Hopefully, by the time EVs actually become ubiquitous in the country, public charging stations have also kept up. Recently, we drove the long-range EV BYD Atto 3 from Bonifacio Global City in Taguig to Baguio City and back. We didn’t need to charge from Manila to Baguio even if the car was loaded with heavy passengers, although we did get plugged in at the Shell Recharge Station in Rosario, La Union, for about 5 minutes just for the photo op. Without that brief charging stint (which added around 12 percent to the battery), we would still have arrived in Baguio with 17-percent energy remaining. On the way back to Manila, we took the scenic but steep Asin Road to optimize the regenerative brakes of the Atto 3, thereby storing more energy into the battery without having to plug in at the charging stations. Even when we faced the horrible Friday rush hour traffic in the last 15 km of our journey, we arrived in BGC with about the same level of charge, around 15 percent.

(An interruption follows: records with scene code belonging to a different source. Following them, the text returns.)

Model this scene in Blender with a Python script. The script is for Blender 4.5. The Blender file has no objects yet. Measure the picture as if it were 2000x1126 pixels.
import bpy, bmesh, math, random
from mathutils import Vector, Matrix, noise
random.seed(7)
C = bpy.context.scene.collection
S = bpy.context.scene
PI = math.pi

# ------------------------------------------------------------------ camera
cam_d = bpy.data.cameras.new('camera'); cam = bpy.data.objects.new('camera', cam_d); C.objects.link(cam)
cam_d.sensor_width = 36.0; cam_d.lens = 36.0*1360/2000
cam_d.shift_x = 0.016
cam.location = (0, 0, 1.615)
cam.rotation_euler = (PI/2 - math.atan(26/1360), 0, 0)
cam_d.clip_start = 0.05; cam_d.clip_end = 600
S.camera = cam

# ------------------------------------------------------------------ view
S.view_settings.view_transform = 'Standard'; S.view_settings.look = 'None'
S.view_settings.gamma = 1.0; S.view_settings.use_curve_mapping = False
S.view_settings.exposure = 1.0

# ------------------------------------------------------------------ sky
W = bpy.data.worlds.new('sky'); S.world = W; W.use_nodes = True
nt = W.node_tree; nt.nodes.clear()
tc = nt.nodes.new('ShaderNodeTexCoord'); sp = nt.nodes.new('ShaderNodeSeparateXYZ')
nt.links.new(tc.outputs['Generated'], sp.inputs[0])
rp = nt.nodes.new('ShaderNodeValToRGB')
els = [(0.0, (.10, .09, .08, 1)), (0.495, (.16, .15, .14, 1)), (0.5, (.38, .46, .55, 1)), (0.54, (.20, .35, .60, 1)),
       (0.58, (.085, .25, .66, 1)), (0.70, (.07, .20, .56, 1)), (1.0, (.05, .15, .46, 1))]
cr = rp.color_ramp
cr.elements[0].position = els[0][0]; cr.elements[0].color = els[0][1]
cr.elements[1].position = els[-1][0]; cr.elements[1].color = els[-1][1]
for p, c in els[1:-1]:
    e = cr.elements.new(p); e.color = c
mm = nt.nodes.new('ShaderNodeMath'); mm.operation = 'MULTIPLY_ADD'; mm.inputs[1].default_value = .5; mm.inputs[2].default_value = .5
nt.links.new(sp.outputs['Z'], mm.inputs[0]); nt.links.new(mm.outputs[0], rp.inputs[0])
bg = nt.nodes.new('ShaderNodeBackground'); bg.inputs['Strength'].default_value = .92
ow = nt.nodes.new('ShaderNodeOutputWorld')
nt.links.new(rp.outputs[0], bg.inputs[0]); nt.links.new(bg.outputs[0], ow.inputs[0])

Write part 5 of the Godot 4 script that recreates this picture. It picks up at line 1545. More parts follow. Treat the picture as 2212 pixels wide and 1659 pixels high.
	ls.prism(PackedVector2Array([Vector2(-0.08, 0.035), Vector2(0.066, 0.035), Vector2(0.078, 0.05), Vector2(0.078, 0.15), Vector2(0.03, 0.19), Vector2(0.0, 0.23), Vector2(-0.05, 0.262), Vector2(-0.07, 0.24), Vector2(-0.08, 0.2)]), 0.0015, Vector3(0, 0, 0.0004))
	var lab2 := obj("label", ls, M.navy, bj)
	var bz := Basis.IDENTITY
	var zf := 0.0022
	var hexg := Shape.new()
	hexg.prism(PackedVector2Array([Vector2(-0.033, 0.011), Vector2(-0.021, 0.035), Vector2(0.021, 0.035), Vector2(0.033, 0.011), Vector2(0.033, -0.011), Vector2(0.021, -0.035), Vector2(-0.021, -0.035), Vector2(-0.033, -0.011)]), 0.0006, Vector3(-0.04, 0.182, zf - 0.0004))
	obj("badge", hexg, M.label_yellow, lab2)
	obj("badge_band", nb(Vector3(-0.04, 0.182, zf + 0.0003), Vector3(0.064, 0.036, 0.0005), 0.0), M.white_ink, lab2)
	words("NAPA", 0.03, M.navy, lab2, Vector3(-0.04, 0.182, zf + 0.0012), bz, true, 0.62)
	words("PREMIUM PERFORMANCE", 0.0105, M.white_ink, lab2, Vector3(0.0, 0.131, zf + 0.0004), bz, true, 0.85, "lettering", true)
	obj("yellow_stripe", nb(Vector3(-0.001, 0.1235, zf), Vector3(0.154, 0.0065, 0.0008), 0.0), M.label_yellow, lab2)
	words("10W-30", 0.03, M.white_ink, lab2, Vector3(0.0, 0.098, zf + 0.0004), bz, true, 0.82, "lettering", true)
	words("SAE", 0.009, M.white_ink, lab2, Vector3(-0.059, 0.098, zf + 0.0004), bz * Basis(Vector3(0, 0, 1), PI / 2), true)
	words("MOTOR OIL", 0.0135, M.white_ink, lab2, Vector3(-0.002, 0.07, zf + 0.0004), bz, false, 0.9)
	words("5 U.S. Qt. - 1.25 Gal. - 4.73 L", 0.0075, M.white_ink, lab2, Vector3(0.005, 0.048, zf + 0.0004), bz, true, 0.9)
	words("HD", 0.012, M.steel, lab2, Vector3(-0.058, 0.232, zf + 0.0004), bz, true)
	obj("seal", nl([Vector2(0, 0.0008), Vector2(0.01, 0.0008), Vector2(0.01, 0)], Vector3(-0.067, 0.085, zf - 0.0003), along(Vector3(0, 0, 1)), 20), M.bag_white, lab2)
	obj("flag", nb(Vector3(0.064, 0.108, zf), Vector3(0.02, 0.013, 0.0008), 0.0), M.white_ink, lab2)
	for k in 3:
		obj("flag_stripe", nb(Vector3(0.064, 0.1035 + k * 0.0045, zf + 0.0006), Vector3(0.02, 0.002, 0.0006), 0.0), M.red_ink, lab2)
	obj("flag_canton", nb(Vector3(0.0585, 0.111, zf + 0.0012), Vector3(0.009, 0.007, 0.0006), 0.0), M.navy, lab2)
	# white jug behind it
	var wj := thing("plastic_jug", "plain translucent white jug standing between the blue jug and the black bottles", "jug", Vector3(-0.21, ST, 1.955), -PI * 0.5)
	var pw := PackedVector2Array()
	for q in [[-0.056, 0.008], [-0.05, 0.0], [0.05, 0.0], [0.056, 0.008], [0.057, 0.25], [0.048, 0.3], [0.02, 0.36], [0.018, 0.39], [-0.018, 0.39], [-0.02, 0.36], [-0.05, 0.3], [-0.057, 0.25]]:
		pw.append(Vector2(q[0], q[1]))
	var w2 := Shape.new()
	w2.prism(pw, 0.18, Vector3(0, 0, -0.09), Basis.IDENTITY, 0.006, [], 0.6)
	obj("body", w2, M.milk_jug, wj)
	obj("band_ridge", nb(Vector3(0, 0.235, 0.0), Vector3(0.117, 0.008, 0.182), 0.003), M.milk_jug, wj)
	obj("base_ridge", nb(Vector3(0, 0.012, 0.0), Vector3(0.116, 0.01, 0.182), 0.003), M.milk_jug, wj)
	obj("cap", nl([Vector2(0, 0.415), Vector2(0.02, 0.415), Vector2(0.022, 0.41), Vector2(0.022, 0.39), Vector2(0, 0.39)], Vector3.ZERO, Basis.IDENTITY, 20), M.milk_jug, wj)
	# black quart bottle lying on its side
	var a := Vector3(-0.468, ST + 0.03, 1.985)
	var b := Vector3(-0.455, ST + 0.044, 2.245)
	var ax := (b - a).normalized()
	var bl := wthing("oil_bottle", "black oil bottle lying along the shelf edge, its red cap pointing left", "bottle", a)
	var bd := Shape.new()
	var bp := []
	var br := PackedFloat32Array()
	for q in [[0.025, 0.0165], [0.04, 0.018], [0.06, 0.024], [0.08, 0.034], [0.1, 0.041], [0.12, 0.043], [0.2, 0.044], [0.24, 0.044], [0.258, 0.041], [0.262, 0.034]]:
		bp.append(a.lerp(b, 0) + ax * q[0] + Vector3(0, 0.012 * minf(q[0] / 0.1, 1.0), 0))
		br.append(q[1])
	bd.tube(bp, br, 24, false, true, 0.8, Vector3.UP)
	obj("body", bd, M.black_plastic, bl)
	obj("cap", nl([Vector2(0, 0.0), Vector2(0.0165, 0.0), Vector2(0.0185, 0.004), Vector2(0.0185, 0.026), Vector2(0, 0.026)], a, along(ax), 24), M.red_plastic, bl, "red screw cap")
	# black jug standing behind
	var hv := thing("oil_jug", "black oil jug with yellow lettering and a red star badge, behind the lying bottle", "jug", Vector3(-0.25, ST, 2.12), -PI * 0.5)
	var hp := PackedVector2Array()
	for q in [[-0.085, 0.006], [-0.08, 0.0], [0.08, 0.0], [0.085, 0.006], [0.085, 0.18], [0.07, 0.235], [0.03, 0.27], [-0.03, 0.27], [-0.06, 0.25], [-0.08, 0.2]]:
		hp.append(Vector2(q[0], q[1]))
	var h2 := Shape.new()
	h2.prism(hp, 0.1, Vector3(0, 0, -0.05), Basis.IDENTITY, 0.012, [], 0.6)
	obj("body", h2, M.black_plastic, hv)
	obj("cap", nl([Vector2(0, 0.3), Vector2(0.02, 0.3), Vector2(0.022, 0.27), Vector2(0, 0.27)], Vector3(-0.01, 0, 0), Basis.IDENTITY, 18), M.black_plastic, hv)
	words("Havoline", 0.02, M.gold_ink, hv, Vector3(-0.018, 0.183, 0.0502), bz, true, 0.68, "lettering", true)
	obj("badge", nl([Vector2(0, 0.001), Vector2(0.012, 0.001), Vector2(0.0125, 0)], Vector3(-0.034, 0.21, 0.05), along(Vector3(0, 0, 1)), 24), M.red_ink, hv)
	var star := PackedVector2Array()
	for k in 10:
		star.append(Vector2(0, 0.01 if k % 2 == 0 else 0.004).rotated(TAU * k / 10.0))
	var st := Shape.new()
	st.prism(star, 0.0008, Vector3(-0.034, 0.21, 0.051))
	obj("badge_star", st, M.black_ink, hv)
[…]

If money was no object, though, I’d perhaps go for the smallest Lexus model, the LBX, a self-charging hybrid electric subcompact crossover with its interior not sourced from animals. It boasts of a 1.5-liter three-cylinder engine that has “world-class thermal efficiency, supported by high-speed combustion, achieved with technologies evolved from Formula 1 engineering, including a longer stroke, increased valve angle and laser-clad intake valve seats. The Ultra-lightweight pistons are designed for performance at high engine revs and have a resin skirt coating that reduces friction with the cylinder wall.”

Today’s EVs, with their long ranges, make range anxieties truly a thing of the past. But let me go back to my earlier point. Even with EVs, size matters, especially if you’re only making short trips within the neighborhood. E-micromobiles should be the go-to vehicle. I’m thinking along the lines of the head-turning 3-wheeler Toyota i-Road with the 50 to 60-km range. I remember test driving this in Toyota City in Japan many years ago. Truly fun to drive, and an ideal way to go in congested urban sprawls like what we have here.